On Jan 31, the US announced it would be extending its controversial travel ban to another six countries effective February 22. This will bring the number of countries affected by the ban to 13.
This would prevent most citizens of Nigeria, Eritrea, Myanmar and Kyrgyzstan from working and living in the US, throwing all hope for permanent residency out the window. Additionally, people from Tanzania and Sudan would be banned altogether from participating in the green card lottery.
According to President Trump, these countries were selected for their poor compliance with vetting and information standards, and risks of terrorism. It is an extension of Executive Order 13769, which bans citizens of Iran, Libya, Somalia, Syria, Yemen and North Korea — and occasionally, Venezuelan government officials.
However, Democrats and human rights activists have rebuked it as an act of racial discrimination. It is seen as a political reelection move for President Trump, who built his 2016 campaign on anti-immigration promises.
The risk to higher education
The number of international students in the US hit an all-time high last year, contributing US$44.7 billion to its economy. Besides the anticipated blow to global business, the higher education sector is expected to be hardest hit by the incoming travel ban extension.
Nigerian students alone spent US$514 million on US higher education in the past academic year. Graduates from this country have proven to be valuable assets to the national workforce, as first-and-second generation Nigerian Americans are better educated and more likely to hold professional jobs than the general US population.
President of Morgan State University David Wilson told NPR that this student exchange not only benefits immigrants but US students too.
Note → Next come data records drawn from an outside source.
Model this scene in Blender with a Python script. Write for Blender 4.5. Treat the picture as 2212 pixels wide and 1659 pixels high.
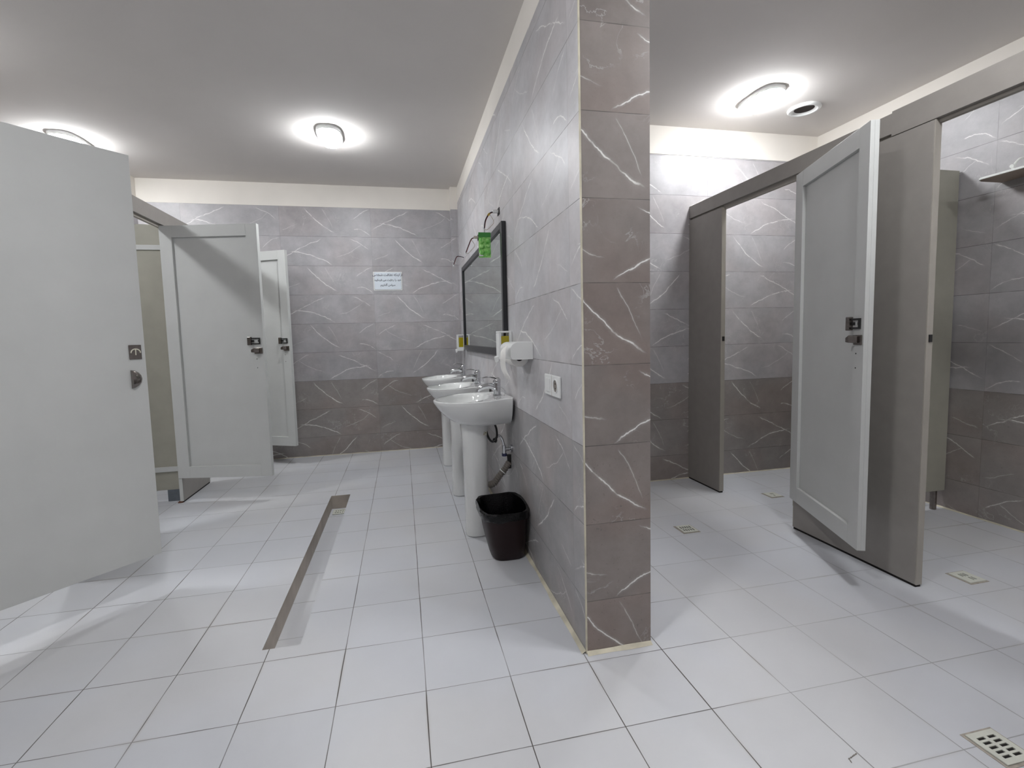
import bpy, bmesh, math, random
from math import sin, cos, pi, radians
from mathutils import Vector, Matrix, noise as mnoise

for o in list(bpy.data.objects):
    bpy.data.objects.remove(o)
scn = bpy.context.scene
COL = scn.collection
random.seed(7)

# ------------------------------------------------------------------ camera, world, exposure
camd = bpy.data.cameras.new('camera')
cam = bpy.data.objects.new('camera', camd)
COL.objects.link(cam)
R0, R1, R2 = (0.978391, -0.205088, -0.026282), (-0.041534, -0.070419, -0.996652), (0.202551, 0.976207, -0.077416)
cam.matrix_world = Matrix(((R0[0], -R1[0], -R2[0], -0.032397),
                           (R0[1], -R1[1], -R2[1], -1.577673),
                           (R0[2], -R1[2], -R2[2], 1.218847), (0, 0, 0, 1)))
camd.sensor_width = 36.0
camd.lens = 1020.5946 / 2212 * 36.0
camd.shift_x = (1106 - 1082.223) / 2212
camd.shift_y = (806.838 - 829.5) / 2212
camd.clip_start = 0.02
scn.camera = cam

world = bpy.data.worlds.new('world')
scn.world = world
world.use_nodes = True
world.node_tree.nodes['Background'].inputs[0].default_value = (0.5, 0.5, 0.52, 1)
world.node_tree.nodes['Background'].inputs[1].default_value = 0.1

vs = scn.view_settings
vs.view_transform = 'Standard'
vs.look = 'None'
vs.gamma = 1.0
vs.use_curve_mapping = False
vs.exposure = 2.2
LAMP = 27.0          # radiance of the ceiling lamps' diffusers

# ------------------------------------------------------------------ node helper
class NT:
    def __init__(s, name):
        s.mat = bpy.data.materials.new(name)
        s.mat.use_nodes = True
        s.t = s.mat.node_tree
        s.b = s.t.nodes['Principled BSDF']
    def n(s, typ, **kw):
        nd = s.t.nodes.new(typ)
        for k, v in kw.items():
            setattr(nd, k, v)
        return nd
    def put(s, sock, v):
        if v is None:
            return
        if isinstance(v, bpy.types.NodeSocket):
            s.t.links.new(v, sock)
        else:
            sock.default_value = v
    def m(s, op, a, b=None, c=None, clamp=False):
        nd = s.n('ShaderNodeMath', operation=op, use_clamp=clamp)
        s.put(nd.inputs[0], a); s.put(nd.inputs[1], b); s.put(nd.inputs[2], c)
        return nd.outputs[0]
    def sm(s, v, a, b, x=0.0, y=1.0, kind='SMOOTHSTEP'):
        nd = s.n('ShaderNodeMapRange', interpolation_type=kind)
        for i, w in enumerate((v, a, b, x, y)):
            s.put(nd.inputs[i], w)
        return nd.outputs[0]
    def pos(s):
        return s.n('ShaderNodeTexCoord').outputs['Object']
    def sep(s, v):
        nd = s.n('ShaderNodeSeparateXYZ'); s.put(nd.inputs[0], v)
        return nd.outputs
    def comb(s, x, y, z=0.0):
        nd = s.n('ShaderNodeCombineXYZ')
        s.put(nd.inputs[0], x); s.put(nd.inputs[1], y); s.put(nd.inputs[2], z)
        return nd.outputs[0]
    def noise(s, vec, scale, detail=3, rough=0.5, dist=0.0):
        nd = s.n('ShaderNodeTexNoise')
        s.put(nd.inputs['Vector'], vec)
        nd.inputs['Scale'].default_value = scale
        nd.inputs['Detail'].default_value = detail
        nd.inputs['Roughness'].default_value = rough
        nd.inputs['Distortion'].default_value = dist
        return nd.outputs['Fac']
    def white(s, vec):
        nd = s.n('ShaderNodeTexWhiteNoise', noise_dimensions='3D')
        s.put(nd.inputs[0], vec)
        return nd.outputs['Value']
    def mix(s, f, a, b, kind='MIX'):
        nd = s.n('ShaderNodeMix', data_type='RGBA', blend_type=kind)
        s.put(nd.inputs[0], f)
        for i, v in ((6, a), (7, b)):
            if isinstance(v, tuple) and len(v) == 3:
                v = v + (1.0,)
            s.put(nd.inputs[i], v)
        return nd.outputs[2]
    def bump(s, h, strength=0.1, dist=0.01):
        nd = s.n('ShaderNodeBump')
        nd.inputs['Strength'].default_value = strength
        nd.inputs['Distance'].default_value = dist
        s.put(nd.inputs['Height'], h)
        s.put(s.b.inputs['Normal'], nd.outputs[0])
    def fin(s, col=None, rough=0.5, metal=0.0, spec=None):
        if isinstance(col, tuple) and len(col) == 3:
            col = col + (1.0,)
        s.put(s.b.inputs['Base Color'], col)
        s.put(s.b.inputs['Roughness'], rough)
        s.b.inputs['Metallic'].default_value = metal
        if spec is not None:
            s.b.inputs['Specular IOR Level'].default_value = spec
        return s.mat

def plain(name, col, rough=0.5, metal=0.0, var=0.06, scale=8.0, coat=0.0, bump=0.0):
    """a solid colour with a little procedural unevenness"""
    N = NT(name)
    f = N.noise(N.pos(), scale, 3)
    k = N.sm(f, 0.25, 0.75, 1 - var, 1 + var, 'LINEAR')
    g = N.mix(1.0, tuple(col) + (1.0,), N.comb(k, k, k), 'MULTIPLY')
    if bump:
        N.bump(N.noise(N.pos(), scale * 12, 2), bump, 0.002)
    if coat:
        N.b.inputs['Coat Weight'].default_value = coat
        N.b.inputs['Coat Roughness'].default_value = 0.06
    return N.fin(g, rough, metal)

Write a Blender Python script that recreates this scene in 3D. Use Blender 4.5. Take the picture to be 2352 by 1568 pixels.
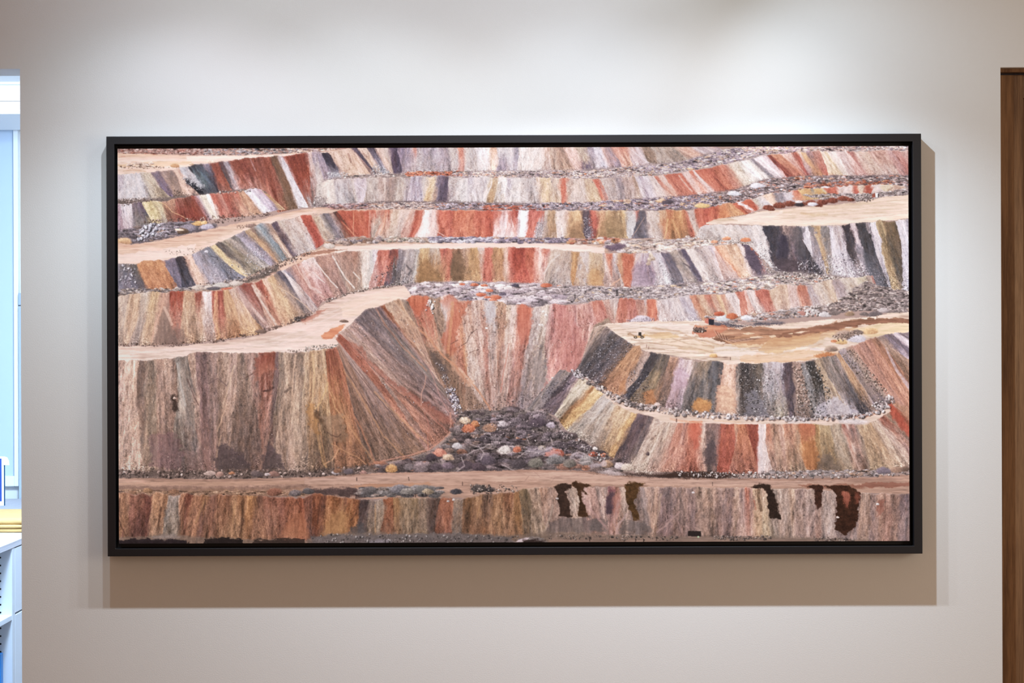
import bpy, bmesh, math, random
import numpy as np
from mathutils import Vector, Matrix

S = bpy.context.scene
COL = S.collection
R = math.radians
for o in list(bpy.data.objects):
    bpy.data.objects.remove(o, do_unlink=True)

# ---------------------------------------------------------------- camera (metres; the wall's face is y = 0, the viewer stands at -y)
cam_data = bpy.data.cameras.new('camera')
cam_data.sensor_width = 36.0
cam_data.lens = 36.0 * 4.5 / 2.352
cam_data.clip_end = 60
cam = bpy.data.objects.new('camera', cam_data)
COL.objects.link(cam)
cam.matrix_world = Matrix.Translation((0, -4.5, 1.5)) @ Matrix.Rotation(R(90), 4, 'X') @ Matrix.Rotation(R(-0.2), 4, 'Z')
S.camera = cam

# ---------------------------------------------------------------- view and world (soft warm light of the room behind the viewer)
S.view_settings.view_transform = 'Standard'
S.view_settings.look = 'None'
S.view_settings.gamma = 1.0
S.view_settings.use_curve_mapping = False
S.view_settings.exposure = 0.0
world = bpy.data.worlds.new('room_glow')
S.world = world
world.use_nodes = True
WORLD = (0.254, 0.1542, 0.1061)
bg = world.node_tree.nodes['Background']
bg.inputs[0].default_value = (*WORLD, 1)
bg.inputs[1].default_value = 1.0

# ---------------------------------------------------------------- lights
def spot(name, loc, aim, power, colour, size, blend, radius):
    d = bpy.data.lights.new(name, 'SPOT')
    d.energy = power; d.color = colour; d.spot_size = R(size); d.spot_blend = blend; d.shadow_soft_size = radius
    o = bpy.data.objects.new(name, d)
    COL.objects.link(o)
    o.location = loc
    o.rotation_euler = (Vector(aim) - Vector(loc)).to_track_quat('-Z', 'Y').to_euler()
    return o

def area(name, loc, aim, power, colour, sx, sy):
    d = bpy.data.lights.new(name, 'AREA')
    d.shape = 'RECTANGLE'; d.size = sx; d.size_y = sy; d.energy = power; d.color = colour
    o = bpy.data.objects.new(name, d)
    COL.objects.link(o)
    o.location = loc
    o.rotation_euler = (Vector(aim) - Vector(loc)).to_track_quat('-Z', 'Y').to_euler()
    return o

# recessed ceiling downlights half a metre in front of the wall: each with its down beam, the wash that its lens throws on the wall, and a little wide spill
LAMP_Y, LAMP_Z = -0.485, 2.405
DOWN = [(-0.885, (19.403, (0.726, 0.93, 1.05)), (0.549, (0.554, 0.612, 1.05)), (2.892, (0.61, 0.916, 1.05))), (-0.696, (18.152, (0.814, 0.949, 1.05)), (2.706, (0.858, 1.004, 1.05)), (8.069, (0.901, 0.932, 1.05))), (-0.32, (18.753, (1.0, 0.968, 0.978)), (3.025, (0.835, 0.941, 1.05)), (7.725, (0.841, 0.96, 1.05))), (-0.053, (29.519, (0.98, 0.981, 1.05)), (0, (1, 1.03, 1.05)), (2.94, (0.992, 1.03, 1.016))), (0.17, (46.043, (0.897, 0.954, 1.05)), (4.808, (0.809, 0.921, 1.05)), (7.339, (0.775, 0.915, 1.05))), (0.48, (42.354, (0.817, 0.94, 1.05)), (0.402, (0.443, 1.03, 0.788)), (7.045, (0.969, 1.002, 1.05)))]
for x, (pb, cb), (ps, cs), (pw, cw) in DOWN:
    if pb > 0:
        spot('downlight_beam', (x, LAMP_Y, LAMP_Z), (x * 1.06, -0.31, 1.1), pb, cb, 92, 1.0, 0.012)
    if ps > 0:
        spot('downlight_spill', (x, LAMP_Y, LAMP_Z), (x * 1.1, 0.0, 1.9), ps, cs, 165, 1.0, 0.012)
    if pw > 0:
        spot('downlight_wash', (x, LAMP_Y, LAMP_Z), (x * 1.05, 0.015, 1.539), pw, cw, 92, 1.0, 0.012)
# extra spots added at the rightmost lamp to brighten the wall's right end
(p1, c1), (p2, c2), (p3, c3) = [(10.21, (0.74, 0.903, 1.05)), (48.724, (0.72, 0.898, 1.05)), (0, (1, 1.03, 1.05))]
if p1 > 0:
    spot('added_side_wash', (0.48, LAMP_Y, LAMP_Z), (0.98, -0.02, 1.78), p1, c1, 96, 1.0, 0.012)
if p2 > 0:
    spot('added_side_beam', (0.48, LAMP_Y, LAMP_Z), (0.95, -0.25, 1.1), p2, c2, 84, 1.0, 0.012)
if p3 > 0:
    spot('downlight_left_wash', (-0.696, LAMP_Y, LAMP_Z), (-1.05, -0.02, 1.70), p3, c3, 96, 1.0, 0.012)
# warm fill added right of the viewer, where the room light grows stronger
RIGHT_FILL = (36.278, (1.0, 0.875, 0.684))
if RIGHT_FILL[0] > 0:
    area('right_fill', (3.4, -2.6, 1.7), (0.4, 0, 1.4), RIGHT_FILL[0], RIGHT_FILL[1], 1.6, 1.6)
# cool ceiling lamp beyond the opening, plus an added fill for the far wall
OFFICE = [((-1.15, 0.78, 2.4), (-1.2, 0.85, 0), 74, (0.5, 0.73, 1.0), 0.35, 0.25), ((-1.08, 0.75, 2.22), (-1.9, 2.7, 1.9), 46, (0.66, 0.82, 1.0), 0.4, 0.4)]
for loc, aim, p, c, sx, sy in OFFICE:
    area('office_lamp_and_fill', loc, aim, p, c, sx, sy)
# ---------------------------------------------------------------- helpers
def lin(h):
    out = []
    for i in (0, 2, 4):
        c = int(h[i:i + 2], 16) / 255
        out.append(c / 12.92 if c <= 0.04045 else ((c + 0.055) / 1.055) ** 2.4)
    return (*out, 1.0)

def material(name, colour, rough=0.6, spec=0.5, bump=None, mottled=0.0, scale=6.0, metal=0.0):
    m = bpy.data.materials.new(name)
    m.use_nodes = True
    nt = m.node_tree
    b = nt.nodes['Principled BSDF']
    c = lin(colour) if isinstance(colour, str) else (*colour, 1.0)
    b.inputs['Base Color'].default_value = c
    b.inputs['Roughness'].default_value = rough
    b.inputs['Specular IOR Level'].default_value = spec
    b.inputs['Metallic'].default_value = metal
    co = nt.nodes.new('ShaderNodeTexCoord')
    if mottled:
        n = nt.nodes.new('ShaderNodeTexNoise'); n.inputs['Scale'].default_value = scale; n.inputs['Detail'].default_value = 4
        nt.links.new(co.outputs['Object'], n.inputs['Vector'])
        r = nt.nodes.new('ShaderNodeMapRange')
        r.inputs['To Min'].default_value = 1 - mottled; r.inputs['To Max'].default_value = 1 + mottled
        nt.links.new(n.outputs['Fac'], r.inputs['Value'])
        x = nt.nodes.new('ShaderNodeVectorMath'); x.operation = 'SCALE'; x.inputs[0].default_value = c[:3]
        nt.links.new(r.outputs[0], x.inputs['Scale'])
        nt.links.new(x.outputs[0], b.inputs['Base Color'])
    if bump:
        n = nt.nodes.new('ShaderNodeTexNoise'); n.inputs['Scale'].default_value = bump[0]; n.inputs['Detail'].default_value = 3
        nt.links.new(co.outputs['Object'], n.inputs['Vector'])
        u = nt.nodes.new('ShaderNodeBump'); u.inputs['Strength'].default_value = bump[1]; u.inputs['Distance'].default_value = bump[2]
        nt.links.new(n.outputs['Fac'], u.inputs['Height'])
        nt.links.new(u.outputs[0], b.inputs['Normal'])
    return m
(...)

Foreign students are seen as a booming demographic in historically-black colleges and universities. Most of them pay their own way.
“When we are able to bring these international students from all walks of the world to our campuses, it really enables domestic students to be in environments now where they understand different cultures,” he said.
More than half of America’s top tech companies were founded by immigrants or the children of immigrants.
How many future innovators will be kept from contributing to our prosperity due to Trump’s travel ban and class-based green card restrictions?
— Ro Khanna (@RoKhanna) February 16, 2020
‘A pretext for covert racism’
Last year, the American Council of Education (ACE) submitted a brief to the US Supreme Court to examine President Trump’s third travel ban on Muslim-majority countries. It emphasised that the ban would deter international students and scholars from studying, teaching or researching in the US, thus closing the country off to the global flow of knowledge and skills.
Human rights activists and hopeful immigrants have also voiced their concerns. Nigerian-American human rights activist Opal Tometi has coined the term #AfricaBan because “combined, it impacts nearly a quarter of the entire population of the continent of Africa”.
In her opinion piece for CNN, she wrote “As research by New America has shown, it’s largely been US-based loners who have committed acts of terrorism, not immigrants. What many of us have noted is that for the Trump administration, claims about national security are too often a pretext for covert racism.”